Mexico plans to alter dispatch priority to favor public hydros
Mexico’s government has announced a new measure aimed at favoring public utility CFE’s hydroelectric generators by arbitrarily modifying their dispatch priority.
President Andrés Manuel López Obrador (AMLO) will issue a decree changing the normal dispatch priority, currently based on economic principles. Grid coordinator Cenace will be instructed to give extraordinary priority to CFE’s hydropower generators, sidelining private producers.
López Obrador confirmed he would move forward with the decree during a Monday visit to the Ángel Albino Corzo dam in Chiapas state, arguing the existing policy has privileged private plant owners, while not allowing CFE’s dams to release their accumulated water.

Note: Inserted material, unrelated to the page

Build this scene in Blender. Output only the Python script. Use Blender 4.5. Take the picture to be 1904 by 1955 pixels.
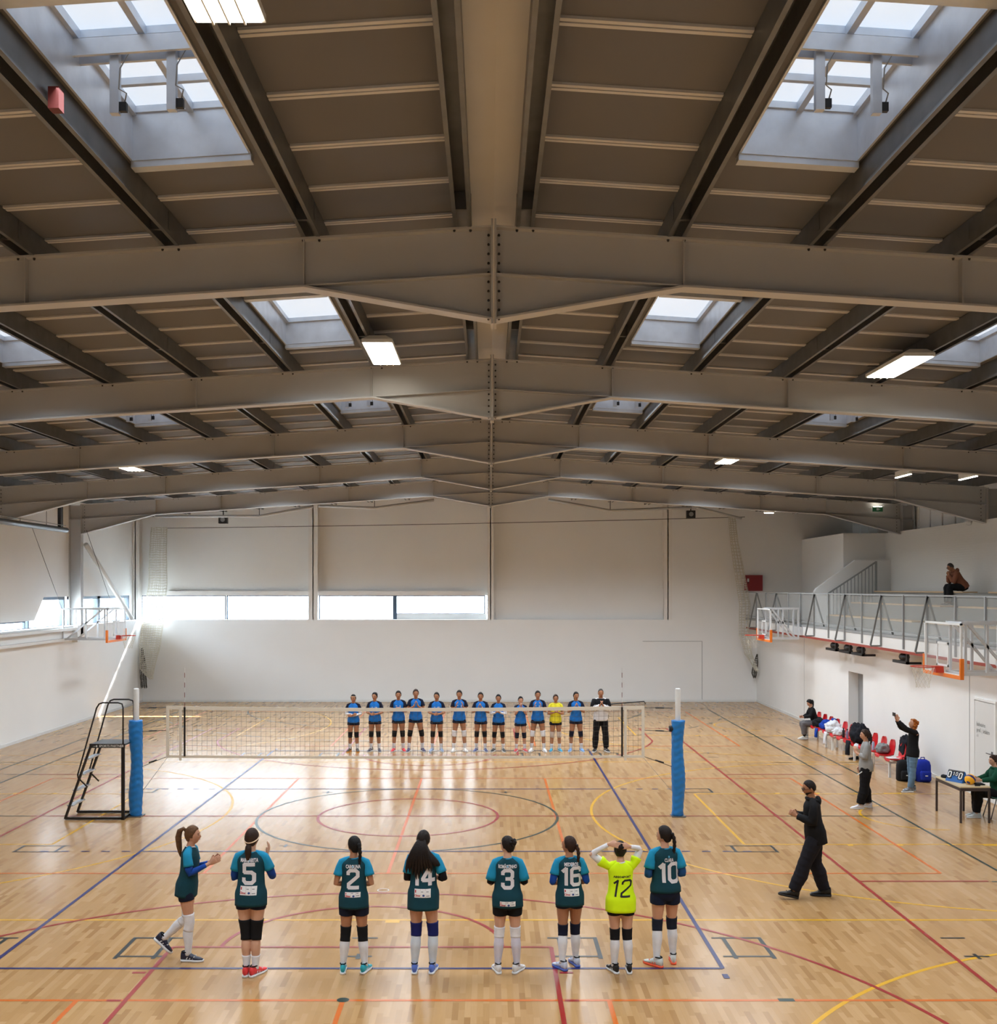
import bpy, bmesh, math, random
from mathutils import Vector, Matrix, noise
from mathutils.bvhtree import BVHTree
random.seed(7)
for _o in list(bpy.data.objects): bpy.data.objects.remove(_o)
scene = bpy.context.scene
C = bpy.context.scene.collection
V = Vector
PI = math.pi

# ------------------------------------------------------------------ camera, world, sun, added daylight lamps, exposure
CAM_H = 4.65
cd = bpy.data.cameras.new('camera'); cam = bpy.data.objects.new('camera', cd); C.objects.link(cam)
cam.location = (0, 0, CAM_H); cam.rotation_euler = (PI/2, 0, 0)
cd.sensor_fit = 'HORIZONTAL'; cd.sensor_width = 36.0; cd.lens = 36.0*2108/1904
cd.shift_x = (952-934.5)/1904; cd.shift_y = (1122-977.5)/1904
cd.clip_start = 0.1; cd.clip_end = 500
scene.camera = cam

w = bpy.data.worlds.new('sky'); scene.world = w; w.use_nodes = True
bg = w.node_tree.nodes['Background']; bg.inputs[0].default_value = (0.72, 0.86, 1.0, 1); bg.inputs[1].default_value = 36.0

sd = bpy.data.lights.new('sun', 'SUN'); sd.energy = 200; sd.angle = math.radians(0.6); sd.color = (1, 0.97, 0.92)
sun = bpy.data.objects.new('sun', sd); C.objects.link(sun); sun.location = (5, 70, 40)
sun.rotation_euler = V((-0.12, -1, -0.744)).to_track_quat('-Z', 'Y').to_euler()

SKY_ROWS = [-7.14, -2.68, 2.78, 7.2]          # skylight rows (x)
SKY_Y = [(7.2, 9.92), (14.6, 17.4), (21.1, 23.9), (27.8, 30.6), (34.4, 37.2)]
SKY_POWER = 172
def area(name, loc, rot, sx, sy, power, col, spread=PI, portal=False):
    l = bpy.data.lights.new(name, 'AREA'); l.shape = 'RECTANGLE'; l.size = sx; l.size_y = sy
    l.energy = power; l.color = col; l.spread = spread
    o = bpy.data.objects.new(name, l); C.objects.link(o); o.location = loc; o.rotation_euler = rot
    if portal: l.cycles.is_portal = True
    return o
XR = 0.046
def z_top(x): return 8.46-0.065*abs(x-XR)        # rafter top flange
def z_ceil(x): return z_top(x)+0.25
for sx in SKY_ROWS:  # added area lamps just below the openings, standing in for daylight
    for (a, b), sprd, mul in zip(SKY_Y, (122, 146, 154, 150, 150), (1, 1, 1, 1.3, 1.75)):
        area('skylight_fill', (sx, (a+b)/2, z_ceil(sx)-0.215), (0, 0, 0), 1.0, b-a-.1, SKY_POWER*mul, (0.86, 0.93, 1.0), math.radians(sprd))
    area('skylight_fill', (sx, 1.9, z_ceil(sx)-0.215), (0, 0, 0), 1.0, 2.6, SKY_POWER, (0.86, 0.93, 1.0), math.radians(122))
# sky portals in the two window bands
area('window_portal', (-7.1, 45.5, 3.85), (-PI/2, 0, 0), 14.2, 1.0, 1, (1, 1, 1), PI, True)
area('window_portal', (-14.7, 40.5, 3.85), (0, -PI/2, 0), 1.0, 9.0, 1, (1, 1, 1), PI, True)

vs = scene.view_settings
vs.view_transform = 'Standard'; vs.look = 'None'; vs.gamma = 1; vs.use_curve_mapping = False
vs.exposure = 0.0

# ------------------------------------------------------------------ materials
def srgb(r, g, b):
    f = lambda c: (c/255/12.92) if c/255 <= 0.04045 else ((c/255+0.055)/1.055)**2.4
    return (f(r), f(g), f(b), 1)
_m = {}
def mat(name, col, rough=0.6, metal=0.0, var=0.0, scale=8.0, bump=0.0, bscale=60.0, spec=0.5, emit=0, coat=0, sheen=0):
    if name in _m: return _m[name]
    m = bpy.data.materials.new(name); m.use_nodes = True; nt = m.node_tree; b = nt.nodes['Principled BSDF']
    c = col if len(col) == 4 else srgb(*col)
    b.inputs['Base Color'].default_value = c; b.inputs['Roughness'].default_value = rough; b.inputs['Metallic'].default_value = metal
    b.inputs['Specular IOR Level'].default_value = spec
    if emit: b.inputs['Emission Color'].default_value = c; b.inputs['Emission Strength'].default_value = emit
    if var or bump: tc = nt.nodes.new('ShaderNodeTexCoord')
    if var:
        n = nt.nodes.new('ShaderNodeTexNoise'); n.inputs['Scale'].default_value = scale; n.inputs['Detail'].default_value = 4
        nt.links.new(tc.outputs['Object'], n.inputs['Vector'])
        mr = nt.nodes.new('ShaderNodeMapRange'); mr.inputs['From Min'].default_value = 0.3; mr.inputs['From Max'].default_value = 0.7
        mr.inputs['To Min'].default_value = 1-var; mr.inputs['To Max'].default_value = 1+var
        nt.links.new(n.outputs['Fac'], mr.inputs['Value'])
        mx = nt.nodes.new('ShaderNodeVectorMath'); mx.operation = 'SCALE'; mx.inputs[0].default_value = c[:3]
        nt.links.new(mr.outputs['Result'], mx.inputs['Scale']); nt.links.new(mx.outputs[0], b.inputs['Base Color'])
    if bump:
        n2 = nt.nodes.new('ShaderNodeTexNoise'); n2.inputs['Scale'].default_value = bscale; n2.inputs['Detail'].default_value = 3
        nt.links.new(tc.outputs['Object'], n2.inputs['Vector'])
        bp = nt.nodes.new('ShaderNodeBump'); bp.inputs['Strength'].default_value = bump; bp.inputs['Distance'].default_value = 0.01
        nt.links.new(n2.outputs['Fac'], bp.inputs['Height']); nt.links.new(bp.outputs['Normal'], b.inputs['Normal'])
    _m[name] = m
    return m
def glass(name, alpha=0.12, col=(200, 215, 220), rough=0.02):
    if name in _m: return _m[name]
    m = bpy.data.materials.new(name); m.use_nodes = True; nt = m.node_tree; nt.nodes.clear()
    out = nt.nodes.new('ShaderNodeOutputMaterial'); mix = nt.nodes.new('ShaderNodeMixShader')
    t = nt.nodes.new('ShaderNodeBsdfTransparent'); p = nt.nodes.new('ShaderNodeBsdfPrincipled')
    p.inputs['Base Color'].default_value = srgb(*col); p.inputs['Roughness'].default_value = rough
    mix.inputs[0].default_value = alpha
    nt.links.new(t.outputs[0], mix.inputs[1]); nt.links.new(p.outputs[0], mix.inputs[2]); nt.links.new(mix.outputs[0], out.inputs[0])
    _m[name] = m; return m

def parquet():
    m = bpy.data.materials.new('oak_parquet'); m.use_nodes = True; nt = m.node_tree; N = nt.nodes; L = nt.links
    b = N['Principled BSDF']
    tc = N.new('ShaderNodeTexCoord'); sp = N.new('ShaderNodeSeparateXYZ'); L.new(tc.outputs['Object'], sp.inputs[0])
    def M(op, a, c=None):
        n = N.new('ShaderNodeMath'); n.operation = op
        for i, v in enumerate((a, c)):
            if v is None: continue
            if isinstance(v, (int, float)): n.inputs[i].default_value = v
            else: L.new(v, n.inputs[i])
        return n.outputs[0]
    row = M('FLOOR', M('DIVIDE', sp.outputs['X'], 0.068))
    wn = N.new('ShaderNodeTexWhiteNoise'); wn.noise_dimensions = '1D'; L.new(row, wn.inputs['W'])
    yy = M('DIVIDE', M('ADD', sp.outputs['Y'], M('MULTIPLY', wn.outputs['Value'], 7.0)), 0.50)
    col = M('FLOOR', yy)
    cb = N.new('ShaderNodeCombineXYZ'); L.new(row, cb.inputs[0]); L.new(col, cb.inputs[1])
    wn2 = N.new('ShaderNodeTexWhiteNoise'); wn2.noise_dimensions = '2D'; L.new(cb.outputs[0], wn2.inputs['Vector'])
    # tone per stave
    cr = N.new('ShaderNodeValToRGB'); e = cr.color_ramp.elements
    e[0].position = 0.0; e[0].color = srgb(152, 114, 71); e[1].position = 1.0; e[1].color = srgb(183, 146, 102)
    for p_, c_ in ((0.14, (165, 127, 83)), (0.35, (171, 133, 88)), (0.7, (175, 137, 92))):
        q = cr.color_ramp.elements.new(p_); q.color = srgb(*c_)
    L.new(wn2.outputs['Value'], cr.inputs[0])
    # grain
    mp = N.new('ShaderNodeMapping'); mp.inputs['Scale'].default_value = (60, 3, 1); L.new(tc.outputs['Object'], mp.inputs[0])
    ns = N.new('ShaderNodeTexNoise'); ns.inputs['Scale'].default_value = 1.0; ns.inputs['Detail'].default_value = 5; L.new(mp.outputs[0], ns.inputs[0])
    mr = N.new('ShaderNodeMapRange'); mr.inputs['To Min'].default_value = 0.94; mr.inputs['To Max'].default_value = 1.06; L.new(ns.outputs['Fac'], mr.inputs[0])
    # stave seams
    fx = M('FRACT', M('DIVIDE', sp.outputs['X'], 0.068)); fy = M('FRACT', yy)
    seam = M('LESS_THAN', fx, 0.03)
    sc = M('SUBTRACT', 1.0, M('MULTIPLY', seam, 0.07))
    tot = M('MULTIPLY', mr.outputs[0], sc)
    vm = N.new('ShaderNodeVectorMath'); vm.operation = 'SCALE'; L.new(cr.outputs[0], vm.inputs[0]); L.new(tot, vm.inputs['Scale'])
    L.new(vm.outputs[0], b.inputs['Base Color'])
    b.inputs['Roughness'].default_value = 0.21; b.inputs['Specular IOR Level'].default_value = 0.22
    return m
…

The move marks the latest in a series of regulatory decisions requested by AMLO to boost the CFE and allow it to increase its market share at the expense of private generators. The new measure would break the existing regulation and ignore the principle that the system should be operated by allowing plants with cheaper operating costs to inject their output first.
According to AMLO and CFE, the move was also related to the administration of the water flow in the Grijalva river, which supplies four hydroelectric dams. The government argues that, under the previous scheme, water accumulated and then had to be released suddenly and in large quantities, leading to flooding downstream.
The new regulation, which would allow the dams to release water more constantly, would allow it to prevent flooding, as well as generating 40% of the energy consumed in Tabasco state, according to CFE.